** start **

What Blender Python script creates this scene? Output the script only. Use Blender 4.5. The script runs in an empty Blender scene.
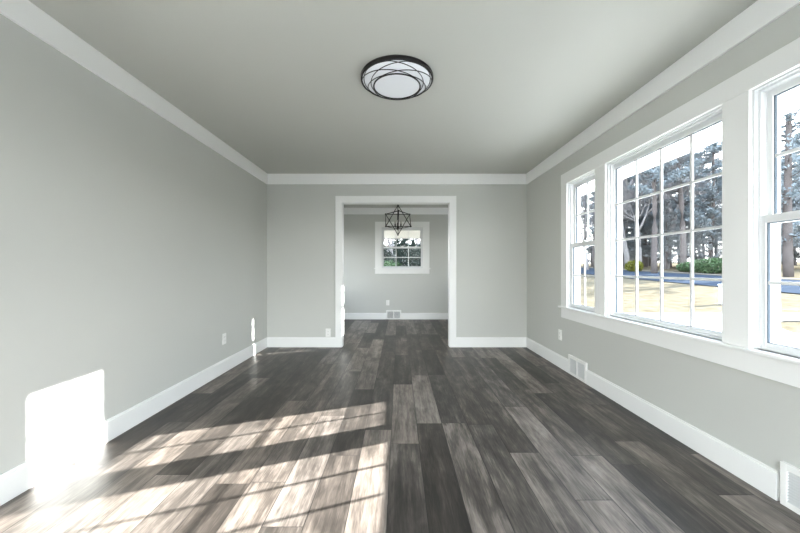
import bpy, bmesh, math, random
from mathutils import Vector, Matrix

# ------------------------------------------------------------------ camera
sc = bpy.context.scene
CAMZ = 1.099
cam_data = bpy.data.cameras.new('camera')
cam_data.sensor_width = 36.0
cam_data.lens = 340.0 * 36.0 / 800.0
cam_data.shift_x = 1.0 / 800.0
cam_data.shift_y = 2.5 / 800.0
cam_data.clip_start = 0.02
cam_data.clip_end = 500
cam = bpy.data.objects.new('camera', cam_data)
cam.location = (0, 0, CAMZ)
cam.rotation_euler = (math.radians(90), 0, 0)
sc.collection.objects.link(cam)
sc.camera = cam

# ------------------------------------------------------------------ sky
world = bpy.data.worlds.new('sky')
sc.world = world
world.use_nodes = True
wn, wl = world.node_tree.nodes, world.node_tree.links
wn.clear()
wo = wn.new('ShaderNodeOutputWorld')
wb = wn.new('ShaderNodeBackground')
wtc = wn.new('ShaderNodeTexCoord')
wsep = wn.new('ShaderNodeSeparateXYZ')
wr = wn.new('ShaderNodeValToRGB')
wl.new(wtc.outputs['Generated'], wsep.inputs[0])
wl.new(wsep.outputs['Z'], wr.inputs[0])
wr.color_ramp.elements[0].position = 0.0
wr.color_ramp.elements[0].color = (1.0, 0.99, 0.97, 1)
wr.color_ramp.elements[1].position = 0.9
wr.color_ramp.elements[1].color = (0.55, 0.72, 1.0, 1)
e = wr.color_ramp.elements.new(0.3)
e.color = (0.90, 0.95, 1.0, 1)
wl.new(wr.outputs[0], wb.inputs[0])
# sky brightened behind the house, added to light the room through rear windows
wbr = wn.new('ShaderNodeMapRange')
wbr.inputs[1].default_value = -1.0; wbr.inputs[2].default_value = 0.2
wbr.inputs[3].default_value = 5.5; wbr.inputs[4].default_value = 3.2
wl.new(wsep.outputs['Y'], wbr.inputs[0])
wl.new(wbr.outputs[0], wb.inputs[1])
wl.new(wb.outputs[0], wo.inputs[0])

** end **

Stated exercise: Reproduce the material above in full and without alteration, but skip all pictures.

Completed exercise:
What Blender Python script creates this scene? Output the script only. Use Blender 4.5. The script runs in an empty Blender scene.
import bpy, bmesh, math, random
from mathutils import Vector, Matrix

# ------------------------------------------------------------------ camera
sc = bpy.context.scene
CAMZ = 1.099
cam_data = bpy.data.cameras.new('camera')
cam_data.sensor_width = 36.0
cam_data.lens = 340.0 * 36.0 / 800.0
cam_data.shift_x = 1.0 / 800.0
cam_data.shift_y = 2.5 / 800.0
cam_data.clip_start = 0.02
cam_data.clip_end = 500
cam = bpy.data.objects.new('camera', cam_data)
cam.location = (0, 0, CAMZ)
cam.rotation_euler = (math.radians(90), 0, 0)
sc.collection.objects.link(cam)
sc.camera = cam

# ------------------------------------------------------------------ sky
world = bpy.data.worlds.new('sky')
sc.world = world
world.use_nodes = True
wn, wl = world.node_tree.nodes, world.node_tree.links
wn.clear()
wo = wn.new('ShaderNodeOutputWorld')
wb = wn.new('ShaderNodeBackground')
wtc = wn.new('ShaderNodeTexCoord')
wsep = wn.new('ShaderNodeSeparateXYZ')
wr = wn.new('ShaderNodeValToRGB')
wl.new(wtc.outputs['Generated'], wsep.inputs[0])
wl.new(wsep.outputs['Z'], wr.inputs[0])
wr.color_ramp.elements[0].position = 0.0
wr.color_ramp.elements[0].color = (1.0, 0.99, 0.97, 1)
wr.color_ramp.elements[1].position = 0.9
wr.color_ramp.elements[1].color = (0.55, 0.72, 1.0, 1)
e = wr.color_ramp.elements.new(0.3)
e.color = (0.90, 0.95, 1.0, 1)
wl.new(wr.outputs[0], wb.inputs[0])
# sky brightened behind the house, added to light the room through rear windows
wbr = wn.new('ShaderNodeMapRange')
wbr.inputs[1].default_value = -1.0; wbr.inputs[2].default_value = 0.2
wbr.inputs[3].default_value = 5.5; wbr.inputs[4].default_value = 3.2
wl.new(wsep.outputs['Y'], wbr.inputs[0])
wl.new(wbr.outputs[0], wb.inputs[1])
wl.new(wb.outputs[0], wo.inputs[0])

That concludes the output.